Wait, I will bow to the Journal on this one: they’re going with “The Detroit Three” and that works for me.

When branding goes too far: car crashes into car-themed diner

A Mercedes and a Honda collided outside Hubcaps Diner at the corner of Bonanza and Locust streets in downtown Walnut Creek, CA. The collision sent the Honda onto the sidewalk and through the glass doors of the popular breakfast spot, which is decorated with framed photographs of classic automobiles.

Via The Obscure Store & Reading Room

And speaking of car crashes, I was ecstatic to see The Treasury Department said NO! to GM’s request for up to $10 billion to finance its merger with Chrysler. They wanted you and me to pay for this idiot idea? If they can’t even afford to do the merger why do it in the first place? There is nothing about that merger that makes any sense. There will be no economies of scale — GM is already too big. It will bring nothing to the marketplace — GM is already suffering from having way too many brands that stand for absolutely nothing. I wouldn’t trust the top management of either firm to run a lemonade stand. I’d consider funding it only if they fired everyone at the top of both firms.

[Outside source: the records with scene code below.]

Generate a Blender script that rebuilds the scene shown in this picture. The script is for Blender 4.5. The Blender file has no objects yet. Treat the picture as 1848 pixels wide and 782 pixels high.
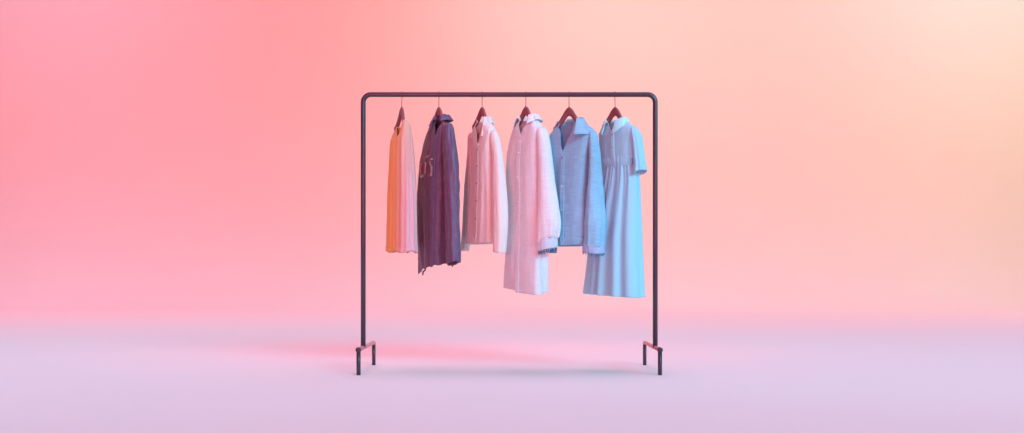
import bpy, bmesh, math, random
from mathutils import Vector, noise
random.seed(7)
scene = bpy.context.scene
COL = scene.collection
PI = math.pi
R = math.radians

# ------------------------------------------------------------------ camera numbers (photo pixels 1848 x 782)
F, CX, HY, D0, CAMZ = 1606.0, 919.0, 500.0, 4.58, 0.489

# ------------------------------------------------------------------ small helpers
def lin(r, g, b):
    f = lambda c: (c/255/12.92) if c/255 <= 0.04045 else ((c/255+0.055)/1.055)**2.4
    return (f(r), f(g), f(b), 1.0)

def link(o, parent=None):
    COL.objects.link(o)
    if parent: o.parent = parent
    return o

def mesh_obj(name, verts, faces, mat, parent=None, smooth=True, thick=0.0, offset=0.0, subsurf=0, matidx=None):
    me = bpy.data.meshes.new(name)
    me.from_pydata([tuple(v) for v in verts], [], faces)
    bm = bmesh.new(); bm.from_mesh(me)
    bmesh.ops.recalc_face_normals(bm, faces=bm.faces)
    bm.to_mesh(me); bm.free()
    for p in me.polygons: p.use_smooth = smooth
    for m in (mat if isinstance(mat, (list, tuple)) else [mat]): me.materials.append(m)
    o = bpy.data.objects.new(name, me)
    link(o, parent)
    if subsurf:
        s = o.modifiers.new('sub', 'SUBSURF'); s.levels = subsurf; s.render_levels = subsurf
    if thick:
        s = o.modifiers.new('cloth', 'SOLIDIFY'); s.thickness = thick; s.offset = offset
    return o

def thing(name, label, cat, loc, rz=0.0, group=None):
    o = bpy.data.objects.new(name, None)
    o.empty_display_size = 0.1
    link(o)
    o.location = loc; o.rotation_euler = (0, 0, rz)
    o['label'] = label; o['category'] = cat
    if group: o['group'] = group
    return o

def mono(xs, ys):
    """monotone cubic interpolant"""
    n = len(xs)
    if n == 1: return lambda x: ys[0]
    d = [(ys[i+1]-ys[i])/(xs[i+1]-xs[i]) for i in range(n-1)]
    m = [d[0]] + [0 if d[i-1]*d[i] <= 0 else 2*d[i-1]*d[i]/(d[i-1]+d[i]) for i in range(1, n-1)] + [d[-1]]
    def f(x):
        if x <= xs[0]: return ys[0]
        if x >= xs[-1]: return ys[-1]
        i = 0
        while x > xs[i+1]: i += 1
        h = xs[i+1]-xs[i]; t = (x-xs[i])/h
        return ((2*t**3-3*t**2+1)*ys[i] + (t**3-2*t**2+t)*h*m[i] + (-2*t**3+3*t**2)*ys[i+1] + (t**3-t**2)*h*m[i+1])
    return f

def sstep(a, b, x):
    if a == b: return 1.0 if x >= a else 0.0
    t = max(0.0, min(1.0, (x-a)/(b-a)))
    return t*t*(3-2*t)

def tube(path, rad, seg=12, caps=True):
    """verts, faces of a tube along a list of Vectors; rad a number or a list"""
    vs, fs = [], []
    n = len(path)
    rads = rad if isinstance(rad, (list, tuple)) else [rad]*n
    t0 = (path[1]-path[0]).normalized()
    up = Vector((0, 0, 1)) if abs(t0.z) < 0.9 else Vector((1, 0, 0))
    nrm = (up - t0*up.dot(t0)).normalized()
    for i, p in enumerate(path):
        if i == 0: t = path[1]-path[0]
        elif i == n-1: t = path[-1]-path[-2]
        else: t = (path[i+1]-path[i]).normalized() + (path[i]-path[i-1]).normalized()
        t = t.normalized()
        nrm = (nrm - t*nrm.dot(t)).normalized()
        b = t.cross(nrm)
        for k in range(seg):
            a = 2*PI*k/seg
            vs.append(p + (nrm*math.cos(a) + b*math.sin(a))*rads[i])
    for i in range(n-1):
        for k in range(seg):
            k2 = (k+1) % seg
            fs.append((i*seg+k, i*seg+k2, (i+1)*seg+k2, (i+1)*seg+k))
    if caps:
        fs.append(tuple(range(seg))[::-1]); fs.append(tuple(range((n-1)*seg, n*seg)))
    return vs, fs

def merge(parts):
    V, Fc = [], []
    for vs, fs in parts:
        b = len(V); V += list(vs); Fc += [tuple(i+b for i in f) for f in fs]
    return V, Fc

def arc(c, r, a0, a1, n, ax, ay):
    return [c + ax*(r*math.cos(a0+(a1-a0)*i/n)) + ay*(r*math.sin(a0+(a1-a0)*i/n)) for i in range(n+1)]

# ------------------------------------------------------------------ materials
def nodes_mat(name):
    m = bpy.data.materials.new(name); m.use_nodes = True
    nt = m.node_tree
    return m, nt, nt.nodes['Principled BSDF']

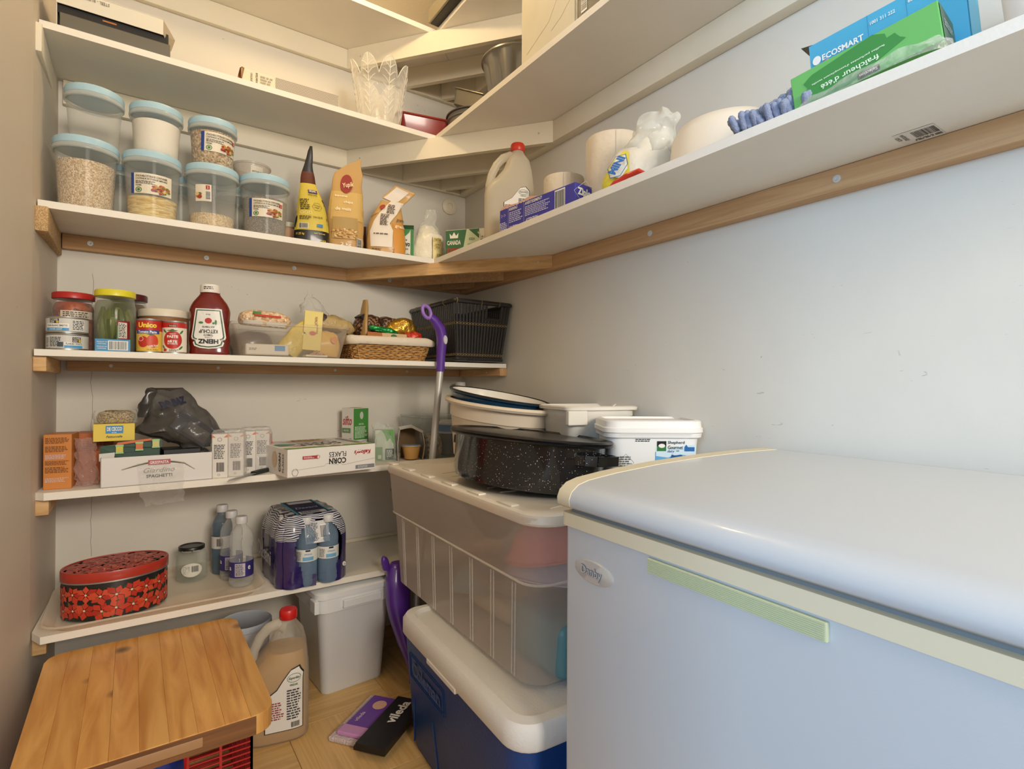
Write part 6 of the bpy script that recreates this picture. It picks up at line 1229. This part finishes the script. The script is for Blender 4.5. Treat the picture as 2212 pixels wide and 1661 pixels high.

GM merging with Chrysler: Dumb and dumberer

What part of two wrongs don’t make a right do these people not understand?

Isn’t the idea of a merger to combine strengths? What is it that these companies combined would be able to do that they can’t do by themselves? GM already has too many brands. So it wants to add more? The nice thing about having these two merge is that it will bring together a lot of bad management and keep it away from other companies.

Further proof that irrational exuberance walks among us: General Motors Corp. and Ford Motor Co. shares were up more than 24% each on Monday. Ford’s stock is up apparently because it had previously held merger discussions with GM. The only reason this should be a boost for Ford is the realization that it was smart enough not to merge with GM. It is astounding to see what has happened to what was once the largest and best-run company in the world.